Templated classes with pimpl idiom incorrect

Question

As described in the MSDN library here I wanted to experiment a bit with the pimpl idiom. Right now I have a Foo.hpp with

template<typename T>
class Foo {
public:
    typedef std::shared_ptr<Foo<T>> Ptr;

    Foo();
private:
    class Impl;
    std::unique_ptr<Impl> pImpl;
};

where the T parameter isn't used yet. The implementation is stored in Foo.cpp

template<typename T>
class Foo<T>::Impl {
public:
    int m_TestVar;
};

template<typename T>
Foo<T>::Foo() : pImpl(new Impl) {
    this->pImpl->m_TestVar = 0x3713;
}

Currently the compiler has two errors and one warning:

• use of undefined type 'Foo<T>::Impl'; ... vc\include\memory in line 1150
• can't delete an incomplete type; ... vc\include\memory in line 1151
• deletion of pointer to incomplete type 'Foo<T>::Impl'; no destructor called; ... vc\include\memory in line 1152

What is the concflict here and how could I resolve it?

Edit. Removed the call to std::make_shared - copy&paste fail based on one old version.

Answer 1

I have had a similar issue - we've a base class in our system called NamedComponent and I wanted to create a template which takes an existing named component and converts it into a pimpl facade.

What I did was separate the template into a header and an inline file, and create a function to cause the template to be instantiated.
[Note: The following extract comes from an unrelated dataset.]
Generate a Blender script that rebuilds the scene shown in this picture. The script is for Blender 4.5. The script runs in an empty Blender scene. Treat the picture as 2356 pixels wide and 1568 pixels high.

This allows the implementation to be in a library, with the template instantiations of the facade with that implementation, and for the client to be able to use the facade based on the template and a forward declaration of the implementation.

header 'Foo.h':

template<class T> class Foo
{
public:
    Foo ();
    virtual ~Foo();

private:
    T *impl_;

public:
    // forwarding functions
    void DoIt();
};

inline functions 'Foo.inl':

#include "Foo.h"

template<class T> Foo<T>::Foo() :
    impl_ ( new T )
{
}

template<class T> Foo<T>::~Foo()
{
    delete impl_;
}

// forwarding functions
template<class T> void Foo<T>::DoIt()
{
    impl_ -> DoIt();
}    

// force instantiation
template<typename T>
void InstantiateFoo()
{
    Foo<T> foo;
    foo.DoIt();
}

implementation cpp file - include the template inline functions, define the implementation, reference the instantiation function:

#include "Foo.inl"

class ParticularImpl {
public:
    void DoIt() {
        std::cout << __FUNCTION__ << std::endl;
    }
};

void InstantiateParticularFoo() {
    InstantiateFoo<ParticularImpl>();
}

client cpp file - include the template header, forward declare the implementation and use the pimpl facade:

#include "Foo.h"
class ParticularImpl;

int main () {
    Foo<ParticularImpl> bar;

    bar.DoIt();
}

You may have to fiddle with the InstantiateFoo function's contents to force the compiler to instantiate all functions - in my case, the base called all the pimpl's functions in template methods so once one was referenced, they all were. You don't need to call the Instantiate functions, just link to them.

Answer 2

IMHO PIMPL doesn't make much sense with templates, unless you know all possible template parameters and that set is fairly small. The problem is, that you will either have the Impl implementation in the header file otherwise, as has been noted in the comments. If the number of possible T parameters is small, you still can go with the separation, but you'll need to declare the specialisations in the header and then explicitly instantiate them in the source file.

Now to the compiler error: unique_ptr<Impl> requires the definition of Impl to be available. You'll need to directly use new and delete in the ctor Foo::Foo and dtor Foo::~Foo, respectively instead and drop the convenience/safety of smart pointers.